Ref KStars bug report #475765

scriptorron commented 11 months ago

Hi Caden,

I have a short question and hope you can help me.

My understanding of the following FITS keywords was:

For instance a physical 1.5µm pixel with 2x binning has PIXSIZE1 = 1.55 and XPIXSZ = 3.1.

I saw now that CCDciel overwrites some of the FITS header. It stores files with:

PIXSIZE1=                  3.1 / [um] Pixel Size X, binned                      
PIXSIZE2=                  3.1 / [um] Pixel Size Y, binned                      
XBINNING=                    2 / Binning factor X                               
YBINNING=                    2 / Binning factor Y                               
XPIXSZ  =                  3.1 / [um] Pixel Size X, binned                      
YPIXSZ  =                  3.1 / [um] Pixel Size Y, binned

Here the PIXSIZE1 and PIXSIZE2 are also the binned pixel sizes. Is that a bug in CCDciel or is my understanding of PIXSIZE1 and PIXSIZE2 wrong?

Regards, Ronald

cgobat commented 11 months ago

I don't think there is any official recommendation or definition for any of those keywords in the FITS standard itself. I did find Diffraction Limited's MaximDL header keyword definitions, which agrees that XPIXSZ and YPIXSZ values should include binning, but maybe that's not super helpful, since it seems like everything already agrees on that one anyway. I couldn't find much in the way of formalized/official descriptions for the use of the PIXSIZE* keywords at all.

So, I'm not sure why CCDciel is doing what it does, since it seems like the de facto convention, at least, aligns with what you've described.

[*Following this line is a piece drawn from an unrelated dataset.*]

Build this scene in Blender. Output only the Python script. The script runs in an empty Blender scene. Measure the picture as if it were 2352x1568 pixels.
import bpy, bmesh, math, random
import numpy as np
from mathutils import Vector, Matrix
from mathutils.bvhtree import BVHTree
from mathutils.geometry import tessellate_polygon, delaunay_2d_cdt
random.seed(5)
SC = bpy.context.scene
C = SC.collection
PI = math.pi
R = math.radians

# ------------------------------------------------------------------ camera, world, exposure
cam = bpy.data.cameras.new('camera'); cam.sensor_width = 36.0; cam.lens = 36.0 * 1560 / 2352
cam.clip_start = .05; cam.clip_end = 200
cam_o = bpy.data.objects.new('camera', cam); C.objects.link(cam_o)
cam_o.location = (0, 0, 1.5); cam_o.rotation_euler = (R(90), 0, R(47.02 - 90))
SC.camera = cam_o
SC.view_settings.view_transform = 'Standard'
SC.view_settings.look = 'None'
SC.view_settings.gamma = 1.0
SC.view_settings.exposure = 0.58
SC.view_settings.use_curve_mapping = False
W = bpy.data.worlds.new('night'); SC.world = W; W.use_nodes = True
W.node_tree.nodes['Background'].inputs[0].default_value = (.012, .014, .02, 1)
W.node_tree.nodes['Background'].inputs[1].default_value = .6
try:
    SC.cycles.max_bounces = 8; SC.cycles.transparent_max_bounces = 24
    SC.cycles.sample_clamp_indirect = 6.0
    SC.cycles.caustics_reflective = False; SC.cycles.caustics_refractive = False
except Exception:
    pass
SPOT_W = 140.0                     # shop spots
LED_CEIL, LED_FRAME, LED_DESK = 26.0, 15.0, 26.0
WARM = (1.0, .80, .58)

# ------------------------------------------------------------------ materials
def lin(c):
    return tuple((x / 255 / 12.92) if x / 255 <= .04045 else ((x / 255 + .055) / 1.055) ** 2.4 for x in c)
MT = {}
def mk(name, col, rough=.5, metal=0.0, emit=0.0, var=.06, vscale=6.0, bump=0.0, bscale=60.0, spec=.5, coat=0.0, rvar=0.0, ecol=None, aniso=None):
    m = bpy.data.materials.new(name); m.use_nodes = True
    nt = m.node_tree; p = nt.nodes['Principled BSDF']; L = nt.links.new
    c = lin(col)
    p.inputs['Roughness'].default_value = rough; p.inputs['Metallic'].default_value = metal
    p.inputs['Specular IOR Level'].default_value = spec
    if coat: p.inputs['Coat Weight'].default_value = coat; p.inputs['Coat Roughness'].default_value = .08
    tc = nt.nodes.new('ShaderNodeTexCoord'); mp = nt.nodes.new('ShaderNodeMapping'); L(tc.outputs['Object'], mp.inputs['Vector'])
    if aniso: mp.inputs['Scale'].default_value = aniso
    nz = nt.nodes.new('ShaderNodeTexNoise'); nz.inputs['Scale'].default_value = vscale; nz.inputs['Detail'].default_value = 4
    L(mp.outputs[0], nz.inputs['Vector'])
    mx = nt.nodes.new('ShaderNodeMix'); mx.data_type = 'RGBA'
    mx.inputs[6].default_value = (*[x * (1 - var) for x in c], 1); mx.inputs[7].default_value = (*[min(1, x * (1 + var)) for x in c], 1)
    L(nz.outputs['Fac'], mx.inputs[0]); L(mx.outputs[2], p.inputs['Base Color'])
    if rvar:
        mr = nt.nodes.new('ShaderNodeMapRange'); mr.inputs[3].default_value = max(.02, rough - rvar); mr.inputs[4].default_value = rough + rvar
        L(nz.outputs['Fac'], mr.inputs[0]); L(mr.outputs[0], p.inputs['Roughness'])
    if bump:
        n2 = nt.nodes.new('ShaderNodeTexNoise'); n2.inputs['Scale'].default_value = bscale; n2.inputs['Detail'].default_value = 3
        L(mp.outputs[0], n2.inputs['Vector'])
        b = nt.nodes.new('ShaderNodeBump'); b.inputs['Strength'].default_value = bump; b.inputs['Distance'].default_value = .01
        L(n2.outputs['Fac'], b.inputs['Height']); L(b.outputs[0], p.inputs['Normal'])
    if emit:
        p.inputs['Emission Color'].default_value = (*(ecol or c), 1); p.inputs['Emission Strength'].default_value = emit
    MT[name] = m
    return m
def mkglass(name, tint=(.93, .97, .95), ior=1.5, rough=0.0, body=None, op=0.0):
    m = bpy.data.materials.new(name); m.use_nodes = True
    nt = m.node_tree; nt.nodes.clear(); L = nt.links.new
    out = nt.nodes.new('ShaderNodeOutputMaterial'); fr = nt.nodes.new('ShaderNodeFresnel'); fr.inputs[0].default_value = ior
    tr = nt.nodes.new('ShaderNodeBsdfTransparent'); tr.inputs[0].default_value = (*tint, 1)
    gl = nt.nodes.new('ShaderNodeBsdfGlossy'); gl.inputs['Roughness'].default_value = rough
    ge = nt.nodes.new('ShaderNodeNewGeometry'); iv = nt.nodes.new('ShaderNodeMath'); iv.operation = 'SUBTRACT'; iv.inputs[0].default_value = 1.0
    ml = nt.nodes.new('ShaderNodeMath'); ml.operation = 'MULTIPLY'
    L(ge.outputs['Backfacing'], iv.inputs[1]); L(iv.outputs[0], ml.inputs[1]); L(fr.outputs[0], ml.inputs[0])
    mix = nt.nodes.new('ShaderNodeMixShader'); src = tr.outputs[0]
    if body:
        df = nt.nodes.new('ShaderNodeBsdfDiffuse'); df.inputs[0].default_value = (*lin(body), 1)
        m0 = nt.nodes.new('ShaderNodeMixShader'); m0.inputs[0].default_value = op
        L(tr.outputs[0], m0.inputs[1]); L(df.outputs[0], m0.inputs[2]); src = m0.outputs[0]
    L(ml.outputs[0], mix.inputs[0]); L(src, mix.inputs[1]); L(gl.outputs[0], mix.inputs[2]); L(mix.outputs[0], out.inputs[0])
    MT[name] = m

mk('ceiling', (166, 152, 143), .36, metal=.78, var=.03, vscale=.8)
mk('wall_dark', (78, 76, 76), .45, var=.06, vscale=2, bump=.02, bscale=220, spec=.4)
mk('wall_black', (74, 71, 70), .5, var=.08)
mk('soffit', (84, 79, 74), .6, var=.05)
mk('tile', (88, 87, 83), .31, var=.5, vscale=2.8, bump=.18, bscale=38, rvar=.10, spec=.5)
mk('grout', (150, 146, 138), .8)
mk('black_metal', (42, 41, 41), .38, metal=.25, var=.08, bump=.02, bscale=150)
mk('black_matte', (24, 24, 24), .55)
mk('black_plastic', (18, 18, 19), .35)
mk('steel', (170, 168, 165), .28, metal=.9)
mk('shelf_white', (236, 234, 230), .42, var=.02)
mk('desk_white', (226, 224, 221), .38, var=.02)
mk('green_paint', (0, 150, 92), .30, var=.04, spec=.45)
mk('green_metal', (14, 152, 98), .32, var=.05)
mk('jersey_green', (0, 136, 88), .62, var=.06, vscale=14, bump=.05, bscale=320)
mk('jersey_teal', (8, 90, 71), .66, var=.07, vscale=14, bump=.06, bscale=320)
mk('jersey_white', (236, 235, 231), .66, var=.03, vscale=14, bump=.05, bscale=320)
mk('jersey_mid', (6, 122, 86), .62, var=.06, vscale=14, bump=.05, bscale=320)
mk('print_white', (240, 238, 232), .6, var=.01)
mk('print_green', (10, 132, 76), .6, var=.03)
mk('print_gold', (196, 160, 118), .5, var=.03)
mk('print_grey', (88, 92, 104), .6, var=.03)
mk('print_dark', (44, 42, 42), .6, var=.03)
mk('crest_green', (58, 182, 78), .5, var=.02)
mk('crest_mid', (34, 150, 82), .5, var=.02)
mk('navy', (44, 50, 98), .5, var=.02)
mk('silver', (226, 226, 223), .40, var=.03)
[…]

scriptorron commented 11 months ago

Thank you. Maybe this explains why I have trouble with the EKOS plate solver. Every tool seems to handle this in a different way. For instance when debayering the CCDciel image with Siril the PIXSIZE* keywords get deleted and only *PIXSZ = 3.1 and *BINNING = 2 survive. For the debayered image the photometry tool in Siril shows me an effective pixel size of 6.2µm. That's only possible when it takes the binnend *PIXSZ as unbinned pixel size. Really confusing.